The building then expresses this sort of openness of forking time. In Jorge Luis Borges’s “The Garden of Forking Paths” from 1941, he talks about how time can fork. Which means that you can leave this present and be in another present. It’s not so far from what scientists have discovered in quantum theory. Certain things can be happening in two different places at the same time in quantum mechanics. I think it’s an interesting idea that’s been taken pretty far, but I don’t think anybody’s ever built a building around it. I’m kind of proud of that.

WW: What were the sustainability concerns with the space?

SH: The building is thermally heated and cooled. It has green roofs. It’s completely state-of-the-art ecological, and I think that’s a good example for a gateway building on the campus.

We do all of our buildings that way. I built the largest geothermal array with 660 wells, 100 meters deep in Beijing, Linked Hybrid, and now that’s almost ten years ago. It’s running perfectly, heating and cooling 780 apartments. Which shows you in the future we don’t need to think of fossil fuel.

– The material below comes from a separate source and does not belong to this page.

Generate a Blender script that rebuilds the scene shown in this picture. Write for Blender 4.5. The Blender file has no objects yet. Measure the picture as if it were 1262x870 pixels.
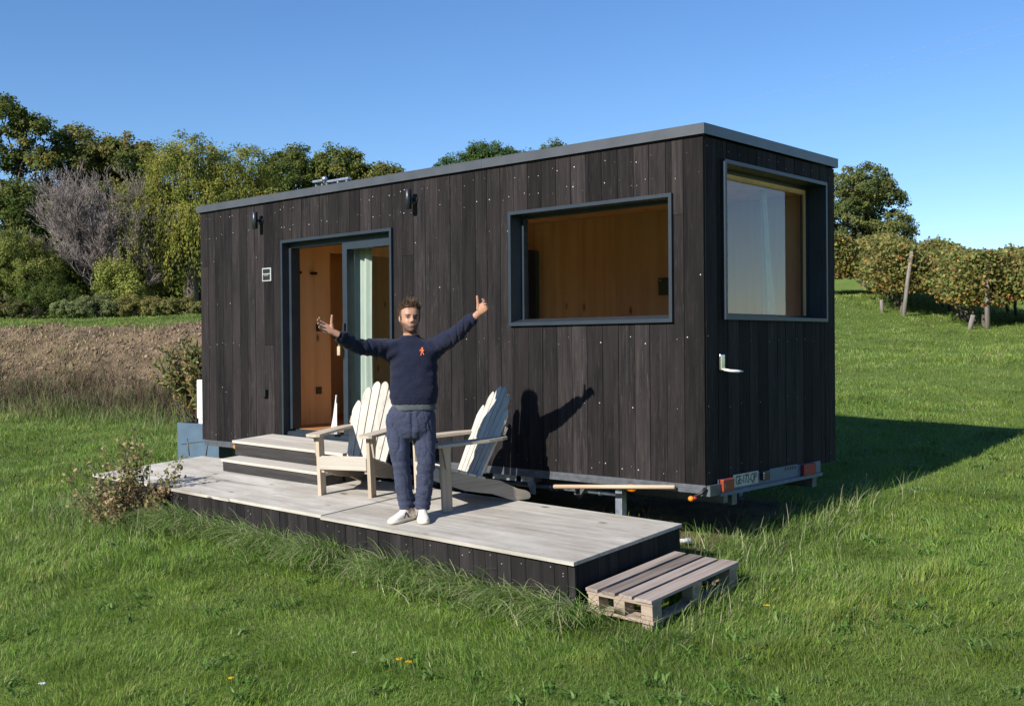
import bpy, bmesh, math, random
import numpy as np
from mathutils import Vector, Matrix, noise as mnoise
rnd = random.Random(7)
rng = np.random.default_rng(11)
S = bpy.context.scene
COL = S.collection
R = math.radians

# ------------------------------------------------------------------ world, sun, camera
SUN_DIR = Vector((0.06, 1.0, -0.582)).normalized()
W = bpy.data.worlds.new("World"); S.world = W; W.use_nodes = True
nt = W.node_tree; bg = nt.nodes["Background"]
sky = nt.nodes.new("ShaderNodeTexSky"); sky.sky_type = 'NISHITA'; sky.sun_disc = False
to_sun = -SUN_DIR
sky.sun_elevation = math.asin(to_sun.z)
sky.sun_rotation = math.atan2(to_sun.x, to_sun.y)
sky.altitude = 0; sky.air_density = 1.0; sky.dust_density = 0.0; sky.ozone_density = 5.0
hs = nt.nodes.new('ShaderNodeHueSaturation'); hs.inputs['Saturation'].default_value = 1.12; hs.inputs['Hue'].default_value = 0.506
nt.links.new(sky.outputs[0], hs.inputs['Color']); nt.links.new(hs.outputs[0], bg.inputs[0]); bg.inputs[1].default_value = 0.10
sl = bpy.data.lights.new("sun", 'SUN'); sl.energy = 4.9; sl.angle = R(0.53); sl.color = (1.0, 0.94, 0.85)
so = bpy.data.objects.new("sun", sl); COL.objects.link(so)
so.rotation_euler = SUN_DIR.to_track_quat('-Z', 'Y').to_euler()
cam = bpy.data.cameras.new("camera"); co = bpy.data.objects.new("camera", cam); COL.objects.link(co)
CP = Vector((4.58623, -7.38496, 1.11038))
cr = Vector((0.7449, 0.6672, -0.0085)); cu = Vector((0.0015, 0.0111, 1.0)); cf = Vector((-0.6672, 0.7448, -0.0069))
yaw, pitch, roll = 0.7304482, -0.0068636, -0.0085137
cf = Vector((-math.sin(yaw)*math.cos(pitch), math.cos(yaw)*math.cos(pitch), math.sin(pitch)))
r0 = Vector((math.cos(yaw), math.sin(yaw), 0)); u0 = r0.cross(cf)
cr = math.cos(roll)*r0 + math.sin(roll)*u0; cu = -math.sin(roll)*r0 + math.cos(roll)*u0
M = Matrix.Identity(4)
for i in range(3):
    M[i][0] = cr[i]; M[i][1] = cu[i]; M[i][2] = -cf[i]; M[i][3] = CP[i]
co.matrix_world = M
cam.sensor_fit = 'HORIZONTAL'; cam.sensor_width = 36; cam.lens = 36*1344.02/1262
cam.clip_start = 0.05; cam.clip_end = 2000
S.camera = co
S.render.engine = 'CYCLES'
S.view_settings.view_transform = 'Standard'; S.view_settings.look = 'None'
S.view_settings.gamma = 1; S.view_settings.use_curve_mapping = False
S.view_settings.exposure = 0.65
S.cycles.use_denoising = True
try: S.cycles.denoiser = 'OPENIMAGEDENOISE'
except Exception: pass
S.cycles.max_bounces = 8; S.cycles.diffuse_bounces = 4; S.cycles.transparent_max_bounces = 16
S.cycles.caustics_reflective = False; S.cycles.caustics_refractive = False
S.cycles.sample_clamp_indirect = 6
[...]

We really need to be progressive. Unfortunately, very ignorant minds occupy high places today, and that’s going to set us back. The way we should go forward, especially as an innovative country with hope for the future, is to use solar and geothermal, all the renewables—there’s plenty. We could run the whole country easily. Leave the fossil fuels in the ground; they should be left alone. All of our buildings are examples for the future. It’s not rocket science; it’s quite easy. It’s perfected. We’ve demonstrated it again and again. The problem is ignorant minds in high places.

WW: Do you think that’s the biggest barrier at this point?

SH: It certainly is. I mean, look at what’s happening to the Environmental Protection Agency. It’s a disgrace to human intelligence. It’s a disgrace to children of the future.

When I was in school, we started a group called Environmental Works, and we celebrated the first Earth Day on April 22, 1970. We could see the future.

There’s optimism if we use our scientific intelligence and knowledge.